SeaFirst appealed that decision to Superior Court, which held that the hearing examiner erred in determining that the addition of drive-in banking activity transferred the character of the facility into a "drive-in bank." The court held that the proposed facility was a traditional pedestrian or walk-in bank, and that drive-in banking is permitted in the BI, BC and BM zones as an accessory use.
[1] The issue central to this appeal is what constitutes a "drive-in bank." If the facility proposed by SeaFirst meets the definition, then it is precluded from the BC zone by virtue of Seattle Municipal Code 24.44.160A, which prohibits: "Any use other than a permitted BC use which is permitted only in a more intensive zone". Since "drive-in banks" are specifically authorized in the CM zone, they are precluded from less intensive zones even though "drive-in business activity" is generally permitted in those zones. Where there is a conflict between an ordinance which treats a subject generally and another which treats the subject in a specific manner, the specific ordinance will prevail. Pannell v. Thompson, 91 Wn.2d 591, 589 P.2d 1235 (1979).
Whatmore contends that a "drive-in bank" would be any bank which allows its patrons to be served while remaining in their vehicles, irrespective of whether the facility could also accommodate pedestrian customers. SeaFirst argues that a "drive-in bank" should be defined as a freestanding, unattached facility on a separate lot devoted solely or primarily to serving customers seated in their cars, and that a drive-up banking facility as part of a larger walk-in banking operation would be a permitted accessory use customarily incidental to the principal use of banking.

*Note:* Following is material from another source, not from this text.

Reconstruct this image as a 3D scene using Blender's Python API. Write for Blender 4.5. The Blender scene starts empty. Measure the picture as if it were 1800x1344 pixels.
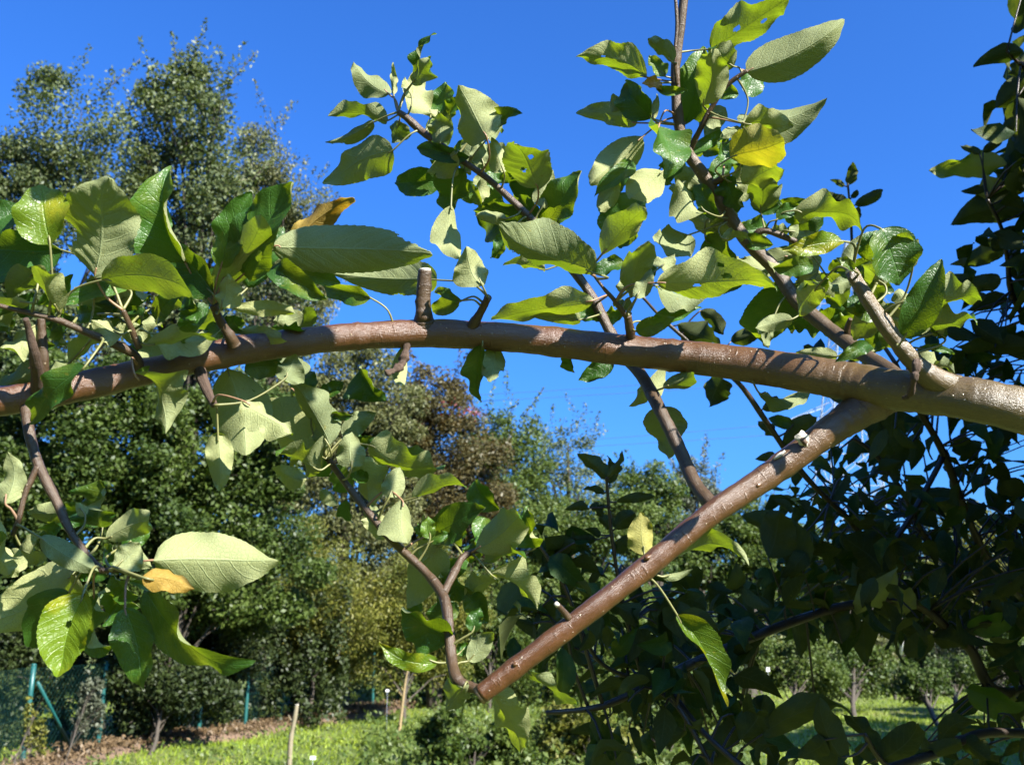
import bpy, math, random
import numpy as np
from mathutils import Vector

S = bpy.context.scene
C = S.collection
random.seed(7)
RG = np.random.default_rng(7)

# ------------------------------------------------------------------ camera
F = 1693.0                                   # focal length in photo pixels (1800 wide)
PITCH = math.radians(14.5)
CAM = Vector((0, 0, 1.6))
RIGHT = Vector((1, 0, 0))
FWD = Vector((0, math.cos(PITCH), math.sin(PITCH)))
UP = Vector((0, -math.sin(PITCH), math.cos(PITCH)))
cd = bpy.data.cameras.new('camera'); cam = bpy.data.objects.new('camera', cd); C.objects.link(cam)
cam.location = CAM
cam.rotation_euler = (math.pi / 2 + PITCH, 0, 0)
cd.sensor_width = 36; cd.lens = F / 1800 * 36
cd.clip_start = 0.02; cd.clip_end = 3000
cd.dof.use_dof = True; cd.dof.focus_distance = 0.74; cd.dof.aperture_fstop = 20
S.camera = cam

# ------------------------------------------------------------------ light
SUN = Vector((0.57, -0.574, 0.585)).normalized()
ELEV = math.asin(SUN.z); AZ = math.atan2(SUN.x, SUN.y)
w = bpy.data.worlds.new('World'); S.world = w; w.use_nodes = True
nt = w.node_tree; nt.nodes.clear()
sky = nt.nodes.new('ShaderNodeTexSky'); sky.sky_type = 'NISHITA'; sky.sun_disc = False
sky.sun_elevation = ELEV; sky.sun_rotation = AZ
sky.air_density = 1.0; sky.dust_density = 3.0; sky.ozone_density = 3.0; sky.altitude = 200
hs = nt.nodes.new('ShaderNodeHueSaturation'); hs.inputs['Saturation'].default_value = 1.06
hs.inputs['Value'].default_value = 1.05; hs.inputs['Hue'].default_value = 0.503
bg = nt.nodes.new('ShaderNodeBackground'); bg.inputs['Strength'].default_value = 0.05
wo = nt.nodes.new('ShaderNodeOutputWorld')
mu = nt.nodes.new('ShaderNodeMix'); mu.data_type = 'RGBA'; mu.blend_type = 'MULTIPLY'; mu.inputs[0].default_value = 1; mu.inputs[7].default_value = (.32, .80, 1.5, 1)
nt.links.new(sky.outputs[0], hs.inputs['Color']); nt.links.new(hs.outputs[0], mu.inputs[6]); nt.links.new(mu.outputs[2], bg.inputs[0]); nt.links.new(bg.outputs[0], wo.inputs[0])
sl = bpy.data.lights.new('sun', 'SUN'); sl.energy = 5.0; sl.angle = math.radians(0.5); sl.color = (1, 0.95, 0.86)
so = bpy.data.objects.new('sun', sl); C.objects.link(so); so.rotation_euler = SUN.to_track_quat('Z', 'Y').to_euler()
S.view_settings.view_transform = 'Standard'; S.view_settings.look = 'None'
S.view_settings.exposure = 2.0; S.view_settings.gamma = 1.0
S.cycles.max_bounces = 8; S.cycles.diffuse_bounces = 3; S.cycles.transmission_bounces = 4

# ------------------------------------------------------------------ helpers
def rayd(px, py): return RIGHT * ((px - 900) / F) + UP * ((672 - py) / F) + FWD
def P(px, py, d): return CAM + rayd(px, py) * d
def G(px, py, z=0.0):
    r = rayd(px, py); t = (z - CAM.z) / r.z
    return CAM + r * t
def tag(o, label=None, cat=None, group=None, kind=None):
    if label: o['label'] = label
    if cat: o['category'] = cat
    if group: o['group'] = group
    if kind: o['kind'] = kind
    return o
def empty(name, loc=(0, 0, 0)):
    o = bpy.data.objects.new(name, None); C.objects.link(o); o.location = loc; o.empty_display_size = .05
    return o
def meshobj(name, verts, faces, mat, parent=None, smooth=True, attrs=None, uvs=None):
    """verts Nx3, faces MxK (uniform) or list; attrs {name: per point floats}; uvs per point Nx2"""
    me = bpy.data.meshes.new(name)
    V = np.asarray(verts, dtype=np.float32)
    off = np.zeros(3, dtype=np.float32)
    if parent is not None and parent.parent is None: off = np.array(parent.location, dtype=np.float32)
    elif parent is not None: off = np.array(parent.parent.location, dtype=np.float32) + np.array(parent.location, dtype=np.float32)
    V = V - off
    if isinstance(faces, np.ndarray):
        k = faces.shape[1]; m = len(faces)
        me.vertices.add(len(V)); me.vertices.foreach_set('co', V.ravel())
        me.loops.add(m * k); me.loops.foreach_set('vertex_index', faces.astype(np.int32).ravel())
        me.polygons.add(m); me.polygons.foreach_set('loop_start', np.arange(0, m * k, k, dtype=np.int32))
    else:
        me.from_pydata([tuple(v) for v in V], [], [tuple(int(i) for i in f) for f in faces])
    me.update(calc_edges=True)
    if smooth: me.polygons.foreach_set('use_smooth', np.ones(len(me.polygons), dtype=bool))
    if attrs:
        for n, a in attrs.items():
            at = me.attributes.new(n, 'FLOAT', 'POINT'); at.data.foreach_set('value', np.asarray(a, dtype=np.float32))
    if uvs is not None:
        uv = me.uv_layers.new(name='UVMap')
        li = np.empty(len(me.loops), dtype=np.int32); me.loops.foreach_get('vertex_index', li)
        uv.data.foreach_set('uv', np.asarray(uvs, dtype=np.float32)[li].ravel())
    me.validate()
    for m_ in (mat if isinstance(mat, (list, tuple)) else [mat]): me.materials.append(m_)
    o = bpy.data.objects.new(name, me); C.objects.link(o)
    if parent is not None: o.parent = parent
    return o

class MB:
    """collects geometry (uniform quads/tris lists) for one mesh"""
    def __init__(s): s.v = []; s.f = []; s.a = {}; s.n = 0; s.uv = []
    def add(s, v, f, uv=None, **at):
        v = np.asarray(v, dtype=float)
        s.v.append(v); s.f += [tuple(int(i) + s.n for i in q) for q in f]; s.n += len(v)
        for k_, x in at.items(): s.a.setdefault(k_, []).append(np.broadcast_to(np.asarray(x, float), (len(v),)))
        s.uv.append(uv if uv is not None else np.zeros((len(v), 2)))
    def build(s, name, mat, parent=None, smooth=True, uv=False):
        return meshobj(name, np.concatenate(s.v), s.f, mat, parent, smooth, {k: np.concatenate(x) for k, x in s.a.items()},
                       np.concatenate(s.uv) if uv else None)

def smooth_path(pts, rad, sub=6):
    pts = [np.array(p, float) for p in pts]; n = len(pts)
    out = []; ro = []
    for i in range(n - 1):
        p0 = pts[max(i - 1, 0)]; p1 = pts[i]; p2 = pts[i + 1]; p3 = pts[min(i + 2, n - 1)]
        for j in range(sub):
            t = j / sub
            out.append(.5 * ((2 * p1) + (-p0 + p2) * t + (2 * p0 - 5 * p1 + 4 * p2 - p3) * t * t + (-p0 + 3 * p1 - 3 * p2 + p3) * t ** 3))
            ro.append(rad[i] * (1 - t) + rad[i + 1] * t)
    out.append(pts[-1]); ro.append(rad[-1])
    return np.array(out), np.array(ro)

def tube(pts, rad, seg=12, sub=6, wob=0.0, caps=True, seed=0, rings=None):
    """swept tube -> verts, faces, along (m), smooth path"""
    p, r = smooth_path(pts, rad, sub) if sub > 1 else (np.array([np.array(q, float) for q in pts]), np.array(rad, float))
    rg = np.random.default_rng(seed + 11)
    n = len(p)
    if wob:
        ph = rg.random(6) * 6.28
        s_ = np.linspace(0, 1, n) * n
        r = r * (1 + wob * (np.sin(s_ * .7 + ph[0]) + .6 * np.sin(s_ * 1.9 + ph[1]) + rg.normal(0, .35, n)))
    t = np.gradient(p, axis=0); t /= np.linalg.norm(t, axis=1)[:, None] + 1e-12
    ref = np.array([0, 0, 1.]) if abs(t[0][2]) < .9 else np.array([1., 0, 0])
    a = np.cross(t[0], ref); a /= np.linalg.norm(a)
    V = []; al = 0; A = []
    for i in range(n):
        a = a - t[i] * a.dot(t[i]); a /= np.linalg.norm(a); b = np.cross(t[i], a)
        if i: al += np.linalg.norm(p[i] - p[i - 1])
        for k in range(seg):
            th = 6.28318 * k / seg
            rr = r[i] * (1 + (wob * .8 * math.sin(th * 2 + i * .15 + seed) if wob else 0))
            V.append(p[i] + (a * math.cos(th) + b * math.sin(th)) * rr); A.append(al)
    Fc = []
    for i in range(n - 1):
        for k in range(seg):
            k2 = (k + 1) % seg
            Fc.append((i * seg + k, i * seg + k2, (i + 1) * seg + k2, (i + 1) * seg + k))
    if caps:
        Fc.append(tuple(range(seg))[::-1]); Fc.append(tuple((n - 1) * seg + k for k in range(seg)))
    return np.array(V), Fc, np.array(A), p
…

[2, 3] The facts being undisputed, our function is to make a de novo review of the record and determine if the hearing examiner made an error of law. Devine v. Department of Employment Security, 26 Wn. App. 778, 614 P.2d 231 (1980). Where an ordinance is ambiguous, the interpretation placed upon it by the officer charged with its administration is entitled to considerable weight in determining the legislative intention. Hart v. Peoples Nat'l Bank, 91 Wn.2d 197, 588 P.2d 204 (1978). Whatmore and SeaFirst dispute whether it is the interpretation of the superintendent of buildings or of the hearing examiner which should be accorded considerable weight. Although the superintendent is charged with assuring that building plans conform to the zoning laws, Seattle Municipal Code 24.10.020B, his decisions are appealable to the hearing examiner, whose decisions are final. Seattle Municipal Code 24.10.080. It is therefore the interpretation of the hearing examiner which is accorded considerable weight.

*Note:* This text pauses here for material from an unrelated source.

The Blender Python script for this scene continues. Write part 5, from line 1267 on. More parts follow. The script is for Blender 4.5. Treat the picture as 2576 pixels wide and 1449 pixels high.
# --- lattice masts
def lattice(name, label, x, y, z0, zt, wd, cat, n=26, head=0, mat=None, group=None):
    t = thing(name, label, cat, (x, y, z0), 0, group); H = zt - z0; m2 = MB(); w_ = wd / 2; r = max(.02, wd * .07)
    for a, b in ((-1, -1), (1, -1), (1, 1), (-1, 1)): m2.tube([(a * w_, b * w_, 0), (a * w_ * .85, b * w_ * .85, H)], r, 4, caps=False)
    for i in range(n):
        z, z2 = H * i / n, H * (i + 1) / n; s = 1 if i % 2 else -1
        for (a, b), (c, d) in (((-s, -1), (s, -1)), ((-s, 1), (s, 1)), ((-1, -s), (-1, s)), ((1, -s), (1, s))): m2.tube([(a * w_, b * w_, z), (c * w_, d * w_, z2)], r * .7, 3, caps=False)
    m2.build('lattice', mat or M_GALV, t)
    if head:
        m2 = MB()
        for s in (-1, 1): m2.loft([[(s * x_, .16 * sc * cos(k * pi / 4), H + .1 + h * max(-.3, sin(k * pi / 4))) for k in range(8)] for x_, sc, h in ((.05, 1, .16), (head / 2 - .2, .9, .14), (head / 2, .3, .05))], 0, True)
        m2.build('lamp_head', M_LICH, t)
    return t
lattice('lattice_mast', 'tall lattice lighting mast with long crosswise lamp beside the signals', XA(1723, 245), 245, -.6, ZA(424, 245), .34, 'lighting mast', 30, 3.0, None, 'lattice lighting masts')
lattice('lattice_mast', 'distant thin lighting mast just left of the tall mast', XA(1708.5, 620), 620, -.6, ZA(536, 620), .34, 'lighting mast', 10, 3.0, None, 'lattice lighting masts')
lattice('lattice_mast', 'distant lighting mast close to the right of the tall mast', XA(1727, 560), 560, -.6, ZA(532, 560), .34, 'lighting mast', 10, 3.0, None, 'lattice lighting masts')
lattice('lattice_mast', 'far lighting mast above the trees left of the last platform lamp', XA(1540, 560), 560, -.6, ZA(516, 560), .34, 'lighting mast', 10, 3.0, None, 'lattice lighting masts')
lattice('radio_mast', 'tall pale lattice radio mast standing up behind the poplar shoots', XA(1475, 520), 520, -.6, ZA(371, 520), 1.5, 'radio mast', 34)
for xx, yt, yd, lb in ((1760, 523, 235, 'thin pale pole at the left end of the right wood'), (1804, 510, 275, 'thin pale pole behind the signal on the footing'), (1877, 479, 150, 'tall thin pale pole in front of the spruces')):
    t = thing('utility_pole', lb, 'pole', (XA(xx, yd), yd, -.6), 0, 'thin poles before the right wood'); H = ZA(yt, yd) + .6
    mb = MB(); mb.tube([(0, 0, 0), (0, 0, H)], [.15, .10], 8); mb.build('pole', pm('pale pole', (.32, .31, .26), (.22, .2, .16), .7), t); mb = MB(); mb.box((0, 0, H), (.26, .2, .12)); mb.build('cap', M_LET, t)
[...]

[4, 5] Absent evidence of a contrary legislative intent, words used in an ordinance but not defined are construed according to their usual and ordinary meaning. Department of Fisheries v. Chelan County PUD 1, 91 Wn.2d 378, 588 P.2d 1146 (1979). Resort to dictionary definitions is commonplace. Department of Fisheries v. Chelan County PUD 1, supra; Yakima v. Johnson, 16 Wn. App. 143, 553 P.2d 1104 (1976). Webster's Third New International Dictionary 692 (3d ed. 1969) defines "drive-in" as "[a] place of business (as a motion-picture theater, bank, or refreshment stand) laid out and equipped so as to allow its patrons to be served or accommodated while remaining in their automobiles." The definition makes no distinction between the relative amount of business handled by the drive-in and pedestrian portions of the facility. The dictionary definition also comports with Seattle's definition of a "drive-in business." Seattle Municipal Code 24.08.050(5) provides:
"Drive-in business" means a business where a customer is permitted or encouraged, either by the design of physical facilities or by service and/or packaging procedures, to carry on business, in the off-street parking area accessory to the business, while seated in a motor vehicle.

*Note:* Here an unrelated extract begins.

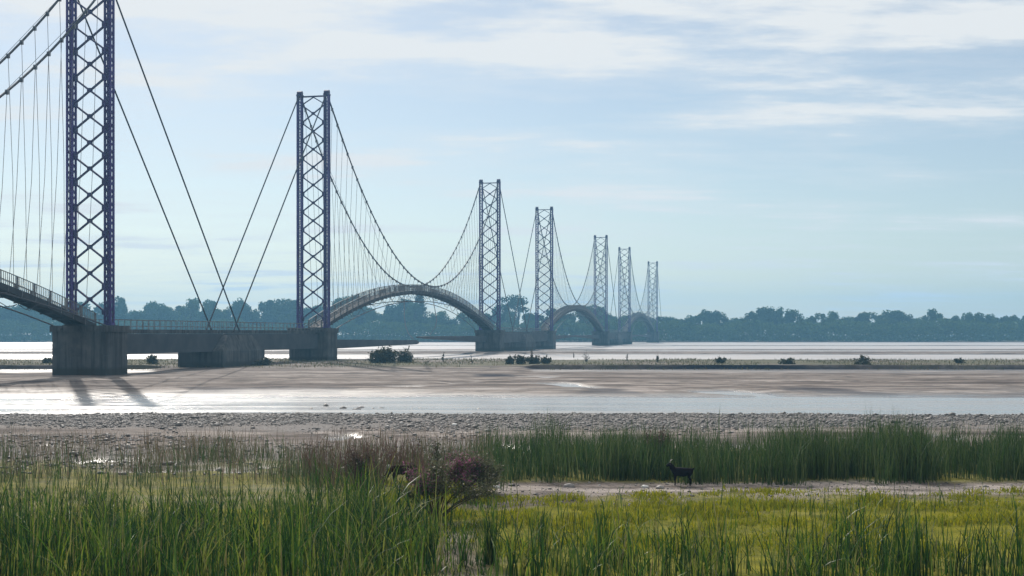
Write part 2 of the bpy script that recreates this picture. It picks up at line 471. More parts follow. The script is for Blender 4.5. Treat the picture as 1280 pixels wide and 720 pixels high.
def leg_mesh():
    mb = MB(); w = 0.34; z0, z1 = 0.0, TOP - PIER_TOP
    for sx in (-1, 1):
        for sy in (-1, 1):
            mb.bar((sx * w, sy * w, z0), (sx * w, sy * w, z1), 0.21)
    n = 52; dz = (z1 - z0) / n
    for k in range(n):
        za, zb = z0 + k * dz, z0 + (k + 1) * dz
        s = 1 if k % 2 else -1
        for f in (-1, 1):
            mb.bar((f * w, -s * w, za), (f * w, s * w, zb), 0.085)
            mb.bar((-s * w, f * w, za), (s * w, f * w, zb), 0.085)
    mb.box(-0.5, 0.5, -0.5, 0.5, 0.002, 0.25)
    return mb.mesh('leg', M['steel'])


def saddle_mesh():
    mb = MB(); h = TOP - PIER_TOP
    mb.box(-0.48, 0.48, -0.55, 0.55, h - 0.1, h + 0.12)
    mb.tube([(-0.42, 0, h + 0.35), (0.42, 0, h + 0.35)], 0.42, 10)
    return mb.mesh('cable_saddle', M['brace'])


def brace_mesh(z, dz):
    mb = MB(); x = HALF - 0.34
    mb.bar((-x, 0.02, z), (x, 0.02, z + dz), 0.2); mb.bar((-x, -0.21, z + dz), (x, -0.21, z), 0.2)
    mb.box(-0.22, 0.22, -0.34, 0.16, z + dz / 2 - 0.22, z + dz / 2 + 0.22)
    for sx in (-1, 1): mb.box(sx * (x - 0.2) - 0.22, sx * (x - 0.2) + 0.22, -0.32, 0.14, z - 0.3, z + 0.3)
    return mb.mesh('cross_brace', M['brace'])


def ladder_mesh():
    mb = MB(); h = TOP - PIER_TOP - 0.8
    for x in (-0.2, 0.2): mb.bar((x, -0.62, 0.1), (x, -0.62, h), 0.06)
    k = 0.4
    while k < h: mb.bar((-0.2, -0.62, k), (0.2, -0.62, k), 0.035); k += 0.4
    for z in (5, 13, 21, 29, 37): mb.bar((0, -0.66, z), (0, -0.3, z), 0.06)
    return mb.mesh('ladder', M['brace'])


LADDER = ladder_mesh()
LEG, SAD = leg_mesh(), saddle_mesh()
PAN = 3.0
NB = 12
BR = [brace_mesh(TOP - PIER_TOP - 1.6 - (k + 1) * PAN, PAN) for k in range(NB)]
tb = MB(); hh = TOP - PIER_TOP; x = HALF - 0.34
tb.box(-HALF - 0.3, HALF + 0.3, -0.16, 0.16, hh - 0.34, hh - 0.12)
tb.bar((-x, 0.02, hh - 1.6), (0, 0.02, hh - 0.36), 0.16); tb.bar((x, 0.02, hh - 1.6), (0, 0.02, hh - 0.36), 0.16)
TOPB = tb.mesh('top_beam', M['brace'])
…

This definition is consistent with the general usage of the term "drive-in" to connote a place of business where service is available to customers while they remain seated in their automobiles. The relative percentages of the total volume of the business conducted on the premises that is attributable to business done by customers who enter the establishment and those who remain in their vehicles to complete their transactions is not material. Compare Burger King of St. Louis, Inc. v. Weisz, 444 S.W.2d 517 (Mo. App. 1969) with Vitolo v. Chave, 63 Misc.2d 971, 314 N.Y.S.2d 51 (1970) and Ederer v. Board of Zoning Appeals, 18 Ohio Misc. 143, 248 N.E.2d 234 (1969).
The City's general definition of a drive-in business plainly is not limited to businesses devoted solely or primarily to serving customers seated in their vehicles. We perceive no intent on the part of the city council to provide a contrary definition for a drive-in bank.
We hold that a bank which provides facilities to serve customers who remain in their vehicle is a "drive-in bank," regardless of whether the bank also accommodates pedestrian or walk-in customers.
The judgment of the Superior Court is reversed and the decision of the Seattle hearing examiner is reinstated.
SWANSON, J., concurs.
ANDERSEN, J., concurs in the result.
Reconsideration denied July 29, 1981.